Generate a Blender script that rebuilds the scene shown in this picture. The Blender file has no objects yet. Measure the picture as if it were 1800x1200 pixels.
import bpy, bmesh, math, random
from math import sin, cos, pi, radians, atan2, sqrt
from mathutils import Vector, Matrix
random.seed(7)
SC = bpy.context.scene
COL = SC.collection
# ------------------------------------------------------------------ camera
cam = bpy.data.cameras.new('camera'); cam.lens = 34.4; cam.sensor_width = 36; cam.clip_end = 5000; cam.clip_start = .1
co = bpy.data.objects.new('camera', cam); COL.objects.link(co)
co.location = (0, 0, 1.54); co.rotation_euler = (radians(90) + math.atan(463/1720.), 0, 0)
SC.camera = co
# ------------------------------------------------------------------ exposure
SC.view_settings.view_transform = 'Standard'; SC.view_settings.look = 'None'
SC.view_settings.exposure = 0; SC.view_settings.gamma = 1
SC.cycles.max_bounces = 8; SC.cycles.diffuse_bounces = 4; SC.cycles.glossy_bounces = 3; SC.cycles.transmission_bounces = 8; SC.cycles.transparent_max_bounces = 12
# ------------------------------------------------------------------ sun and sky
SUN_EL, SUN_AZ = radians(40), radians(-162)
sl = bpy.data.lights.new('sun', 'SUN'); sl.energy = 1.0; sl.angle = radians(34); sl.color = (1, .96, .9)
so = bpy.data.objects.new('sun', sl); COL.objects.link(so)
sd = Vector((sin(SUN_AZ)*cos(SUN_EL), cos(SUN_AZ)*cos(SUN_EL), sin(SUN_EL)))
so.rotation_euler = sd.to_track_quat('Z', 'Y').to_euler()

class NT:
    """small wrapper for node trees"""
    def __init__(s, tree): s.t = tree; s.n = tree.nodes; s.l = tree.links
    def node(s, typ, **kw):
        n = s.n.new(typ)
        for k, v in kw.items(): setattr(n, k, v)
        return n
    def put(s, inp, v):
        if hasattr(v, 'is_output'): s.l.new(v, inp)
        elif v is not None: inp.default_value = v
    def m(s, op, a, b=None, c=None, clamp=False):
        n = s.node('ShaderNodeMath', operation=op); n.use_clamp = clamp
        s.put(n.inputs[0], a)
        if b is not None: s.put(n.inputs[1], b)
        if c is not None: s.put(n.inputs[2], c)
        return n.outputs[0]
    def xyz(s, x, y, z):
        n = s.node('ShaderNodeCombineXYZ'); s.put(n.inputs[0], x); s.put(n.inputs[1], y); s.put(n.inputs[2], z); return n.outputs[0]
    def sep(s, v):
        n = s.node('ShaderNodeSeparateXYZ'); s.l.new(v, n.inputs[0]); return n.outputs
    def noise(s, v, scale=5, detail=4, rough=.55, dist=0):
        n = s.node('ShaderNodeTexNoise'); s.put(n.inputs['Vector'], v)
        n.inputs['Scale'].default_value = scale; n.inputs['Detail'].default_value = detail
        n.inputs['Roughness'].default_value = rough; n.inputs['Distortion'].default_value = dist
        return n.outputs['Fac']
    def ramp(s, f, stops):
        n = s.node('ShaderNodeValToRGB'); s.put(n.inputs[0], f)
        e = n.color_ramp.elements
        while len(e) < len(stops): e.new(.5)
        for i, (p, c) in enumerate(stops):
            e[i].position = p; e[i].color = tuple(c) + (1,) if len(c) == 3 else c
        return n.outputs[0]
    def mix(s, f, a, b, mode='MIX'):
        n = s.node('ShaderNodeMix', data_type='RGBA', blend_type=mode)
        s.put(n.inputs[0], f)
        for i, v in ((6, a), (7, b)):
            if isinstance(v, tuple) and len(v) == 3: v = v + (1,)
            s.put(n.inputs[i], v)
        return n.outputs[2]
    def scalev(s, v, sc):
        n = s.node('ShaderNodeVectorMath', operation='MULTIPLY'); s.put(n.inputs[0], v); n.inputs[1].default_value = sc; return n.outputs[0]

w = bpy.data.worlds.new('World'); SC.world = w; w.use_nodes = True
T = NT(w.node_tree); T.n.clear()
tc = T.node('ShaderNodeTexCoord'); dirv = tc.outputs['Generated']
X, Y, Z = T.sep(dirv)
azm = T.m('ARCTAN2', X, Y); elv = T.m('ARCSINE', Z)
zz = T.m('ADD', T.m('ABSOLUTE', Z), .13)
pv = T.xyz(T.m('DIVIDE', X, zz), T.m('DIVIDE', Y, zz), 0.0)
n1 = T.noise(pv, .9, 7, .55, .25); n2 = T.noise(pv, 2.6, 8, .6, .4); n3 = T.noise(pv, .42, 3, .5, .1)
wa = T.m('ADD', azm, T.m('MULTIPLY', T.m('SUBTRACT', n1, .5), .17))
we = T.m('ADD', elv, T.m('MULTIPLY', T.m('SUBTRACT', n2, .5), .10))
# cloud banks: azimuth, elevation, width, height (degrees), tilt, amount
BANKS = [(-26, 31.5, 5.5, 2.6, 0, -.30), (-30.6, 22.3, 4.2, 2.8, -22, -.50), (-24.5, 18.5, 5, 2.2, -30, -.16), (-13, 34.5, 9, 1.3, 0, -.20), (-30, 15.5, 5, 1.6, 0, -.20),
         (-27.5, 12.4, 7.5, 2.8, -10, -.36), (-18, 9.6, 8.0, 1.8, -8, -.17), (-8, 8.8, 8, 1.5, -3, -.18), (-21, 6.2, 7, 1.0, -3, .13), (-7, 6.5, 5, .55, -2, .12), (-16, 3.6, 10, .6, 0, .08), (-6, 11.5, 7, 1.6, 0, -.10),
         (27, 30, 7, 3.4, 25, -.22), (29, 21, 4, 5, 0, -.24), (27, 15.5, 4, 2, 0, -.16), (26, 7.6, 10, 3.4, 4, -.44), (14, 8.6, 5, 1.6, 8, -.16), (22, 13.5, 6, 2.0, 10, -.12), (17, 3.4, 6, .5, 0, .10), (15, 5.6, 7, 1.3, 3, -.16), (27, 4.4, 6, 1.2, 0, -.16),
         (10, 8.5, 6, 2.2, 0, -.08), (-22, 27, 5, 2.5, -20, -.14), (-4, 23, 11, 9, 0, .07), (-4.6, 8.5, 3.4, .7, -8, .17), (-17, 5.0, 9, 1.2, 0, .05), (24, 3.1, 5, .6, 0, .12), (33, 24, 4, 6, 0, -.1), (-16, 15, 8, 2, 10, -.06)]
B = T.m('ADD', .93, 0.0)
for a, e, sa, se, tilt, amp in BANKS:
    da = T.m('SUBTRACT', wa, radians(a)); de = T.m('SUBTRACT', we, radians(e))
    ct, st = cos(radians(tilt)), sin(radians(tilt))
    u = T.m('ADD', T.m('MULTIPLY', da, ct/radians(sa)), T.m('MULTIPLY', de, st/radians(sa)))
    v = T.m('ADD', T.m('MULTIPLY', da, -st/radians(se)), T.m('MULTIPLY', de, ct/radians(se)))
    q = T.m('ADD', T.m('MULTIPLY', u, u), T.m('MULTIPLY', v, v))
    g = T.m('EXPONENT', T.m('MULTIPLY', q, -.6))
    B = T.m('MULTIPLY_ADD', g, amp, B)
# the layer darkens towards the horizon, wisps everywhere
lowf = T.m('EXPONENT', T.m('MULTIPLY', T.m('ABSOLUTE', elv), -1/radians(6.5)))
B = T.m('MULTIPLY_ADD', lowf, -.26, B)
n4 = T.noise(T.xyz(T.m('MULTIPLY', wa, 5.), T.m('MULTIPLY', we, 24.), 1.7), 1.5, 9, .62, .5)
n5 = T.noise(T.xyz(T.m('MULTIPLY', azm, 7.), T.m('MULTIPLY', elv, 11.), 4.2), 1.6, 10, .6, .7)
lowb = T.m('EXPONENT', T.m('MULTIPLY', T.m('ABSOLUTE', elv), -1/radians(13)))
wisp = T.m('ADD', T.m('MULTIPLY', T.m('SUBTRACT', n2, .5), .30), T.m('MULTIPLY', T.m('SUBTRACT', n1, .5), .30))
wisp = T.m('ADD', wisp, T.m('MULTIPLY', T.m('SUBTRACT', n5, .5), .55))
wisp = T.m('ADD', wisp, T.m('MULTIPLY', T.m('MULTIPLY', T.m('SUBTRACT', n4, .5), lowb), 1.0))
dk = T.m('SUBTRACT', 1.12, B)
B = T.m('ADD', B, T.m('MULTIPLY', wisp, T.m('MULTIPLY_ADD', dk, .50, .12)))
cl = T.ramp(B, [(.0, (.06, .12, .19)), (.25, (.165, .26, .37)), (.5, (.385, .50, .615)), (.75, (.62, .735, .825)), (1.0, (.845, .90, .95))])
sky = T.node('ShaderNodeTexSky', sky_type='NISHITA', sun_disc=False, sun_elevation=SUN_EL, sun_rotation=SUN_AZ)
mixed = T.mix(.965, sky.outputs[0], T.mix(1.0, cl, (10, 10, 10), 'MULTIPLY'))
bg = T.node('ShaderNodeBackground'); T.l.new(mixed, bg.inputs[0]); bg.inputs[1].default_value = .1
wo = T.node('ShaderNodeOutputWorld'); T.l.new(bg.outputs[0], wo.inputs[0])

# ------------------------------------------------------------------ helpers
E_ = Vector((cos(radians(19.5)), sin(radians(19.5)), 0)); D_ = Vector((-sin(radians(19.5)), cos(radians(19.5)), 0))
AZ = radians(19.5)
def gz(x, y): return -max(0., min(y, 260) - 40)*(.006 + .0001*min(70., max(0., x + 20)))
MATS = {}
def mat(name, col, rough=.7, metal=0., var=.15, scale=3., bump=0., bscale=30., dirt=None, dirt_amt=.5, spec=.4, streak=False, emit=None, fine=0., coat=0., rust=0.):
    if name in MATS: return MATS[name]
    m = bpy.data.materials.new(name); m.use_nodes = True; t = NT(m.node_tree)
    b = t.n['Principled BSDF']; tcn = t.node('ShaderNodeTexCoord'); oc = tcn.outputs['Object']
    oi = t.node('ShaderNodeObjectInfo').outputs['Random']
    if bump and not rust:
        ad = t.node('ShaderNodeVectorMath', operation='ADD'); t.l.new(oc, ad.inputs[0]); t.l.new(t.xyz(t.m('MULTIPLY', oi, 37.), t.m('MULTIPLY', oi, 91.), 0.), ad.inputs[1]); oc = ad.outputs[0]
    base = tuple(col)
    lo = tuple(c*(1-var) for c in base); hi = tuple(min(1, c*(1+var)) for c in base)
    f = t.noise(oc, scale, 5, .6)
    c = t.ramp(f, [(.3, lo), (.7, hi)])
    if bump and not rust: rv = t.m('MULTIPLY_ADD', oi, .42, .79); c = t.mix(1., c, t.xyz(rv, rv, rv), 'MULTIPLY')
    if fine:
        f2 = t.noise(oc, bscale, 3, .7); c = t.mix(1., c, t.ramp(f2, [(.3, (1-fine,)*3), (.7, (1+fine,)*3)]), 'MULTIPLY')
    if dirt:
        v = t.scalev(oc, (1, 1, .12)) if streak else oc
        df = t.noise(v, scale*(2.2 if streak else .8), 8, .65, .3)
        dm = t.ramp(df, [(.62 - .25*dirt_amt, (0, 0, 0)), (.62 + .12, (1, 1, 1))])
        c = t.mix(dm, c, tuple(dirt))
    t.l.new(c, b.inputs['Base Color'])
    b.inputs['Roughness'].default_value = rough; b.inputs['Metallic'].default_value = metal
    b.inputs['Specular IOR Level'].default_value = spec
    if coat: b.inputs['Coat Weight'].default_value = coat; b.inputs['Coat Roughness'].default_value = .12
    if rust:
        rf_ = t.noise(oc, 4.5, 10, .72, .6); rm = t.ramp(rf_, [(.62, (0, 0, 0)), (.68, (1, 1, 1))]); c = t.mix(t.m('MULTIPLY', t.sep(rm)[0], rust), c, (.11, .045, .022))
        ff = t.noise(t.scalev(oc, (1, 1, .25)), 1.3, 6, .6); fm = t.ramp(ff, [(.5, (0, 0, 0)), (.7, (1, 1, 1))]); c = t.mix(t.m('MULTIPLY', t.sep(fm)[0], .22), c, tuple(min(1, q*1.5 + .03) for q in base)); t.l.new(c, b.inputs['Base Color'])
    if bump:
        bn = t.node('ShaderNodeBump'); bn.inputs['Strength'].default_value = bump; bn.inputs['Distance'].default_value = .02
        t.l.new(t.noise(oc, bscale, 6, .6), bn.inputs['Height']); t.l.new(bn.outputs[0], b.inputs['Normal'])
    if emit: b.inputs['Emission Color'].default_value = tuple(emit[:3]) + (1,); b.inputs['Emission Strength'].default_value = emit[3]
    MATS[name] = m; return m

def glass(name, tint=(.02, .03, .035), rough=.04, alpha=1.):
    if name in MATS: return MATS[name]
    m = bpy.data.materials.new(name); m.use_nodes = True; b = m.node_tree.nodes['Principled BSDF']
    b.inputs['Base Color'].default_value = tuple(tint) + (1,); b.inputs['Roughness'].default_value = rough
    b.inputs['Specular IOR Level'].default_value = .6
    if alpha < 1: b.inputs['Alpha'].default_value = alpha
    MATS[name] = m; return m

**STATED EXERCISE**
All lines above containing the string "scene" are to be collected.

**ANSWER TO THE EXERCISE**
Generate a Blender script that rebuilds the scene shown in this picture. The Blender file has no objects yet. Measure the picture as if it were 1800x1200 pixels.
SC = bpy.context.scene